Today the light was soft. Sunlight hazed through billowy clouds, gilding the edges of the harvested fields, getting caught in the golden trees that have already started losing their hair. English weather really. Most mornings, frost glitters on everything, and once the mist clears, the sky is blue as ice.

Quite a lot has happened in the past two weeks. I had my last day of my summer job of proofreading and newsletter writing. Finishing up was actually a bit sad. We made a seriously brilliant newsletter though.

I held a two week old baby. She was beautiful.
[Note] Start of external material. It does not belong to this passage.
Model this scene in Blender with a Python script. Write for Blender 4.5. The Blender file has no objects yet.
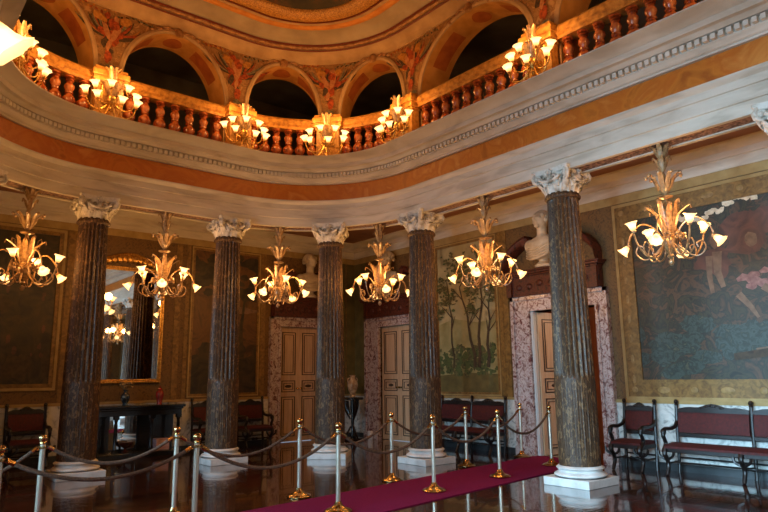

I got back from the UK yesterday, a five day trip that started with an essay exam in Leeds, continued through a packed two days of catching up with friends in Leeds and York, and culminated in a lovely weekend involving curry and beer in London with my brother and two cousins and their wives. Family is just the best.
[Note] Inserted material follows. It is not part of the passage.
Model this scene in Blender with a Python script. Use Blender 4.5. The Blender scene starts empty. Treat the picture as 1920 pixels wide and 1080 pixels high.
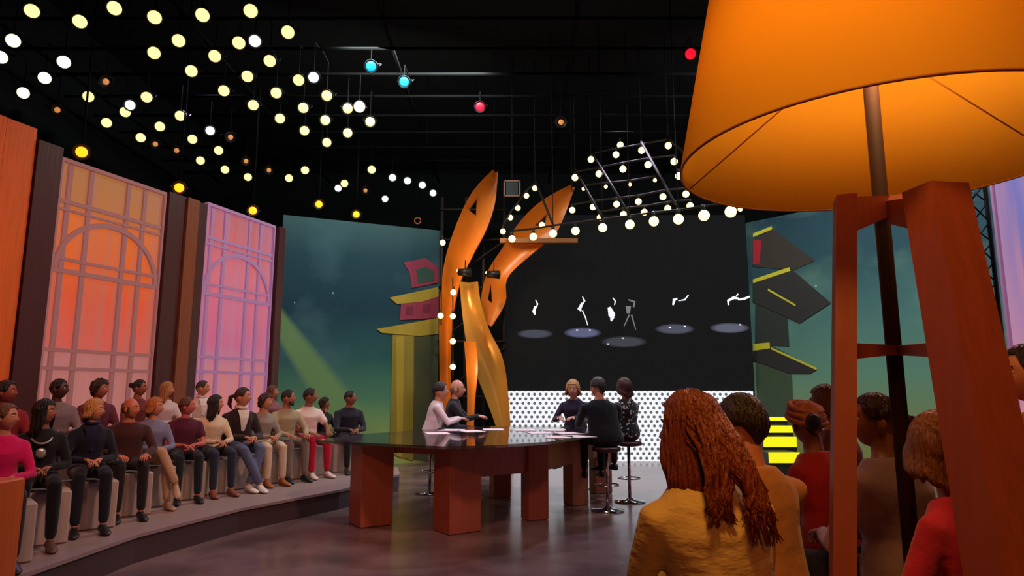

I also squeezed in an exhibition on T.S. Eliot and Faber and Faber in the British Library (did you know, there was only ever one Faber but they thought that two Fabers sounded more distinguished). Seeing type-written letters between Eliot and Pound and Stephen Spender and a whole host of other poets was just cool.

And on Tuesday morning I went to the Turner Prize exhibition with my brother. Probably not quite worth the eight quid but fascinating all the same. My favourite was a partial whale skeleton that you could only view through slits in the wall so that you were taken aback by shocking details and strange angles. It was called ‘Leviathan Edge’. The artist had also reproduced Brancusi’s Bird in Space sculptures in coal dust. My brother preferred a different installation involving an atomized aeroplane scattered on the floor like a desert landscape, and wall sculptures made of a mix of plastic and powdered brain. Actually both installations seemed to be about trapped flight, and movement, and time…

Speaking of flight, that’s what Michael’s been doing – brushing the sunset with his wings. He’s in the States for a conference (and other things), but I couldn’t join this time because of commitments.

I got home last night to a fat package covered in stamps with whales on them. It was a copy of the brand new Macquarie Pen Anthology of Australian Literature, which my Grandma very very kindly posted to me. Another world, more than a thousand pages long. I can’t wait to get stuck into it.

I’m happy to be back – happy to be at the kindergarten, and to have two days a week free now for writing. Let’s see where it takes me.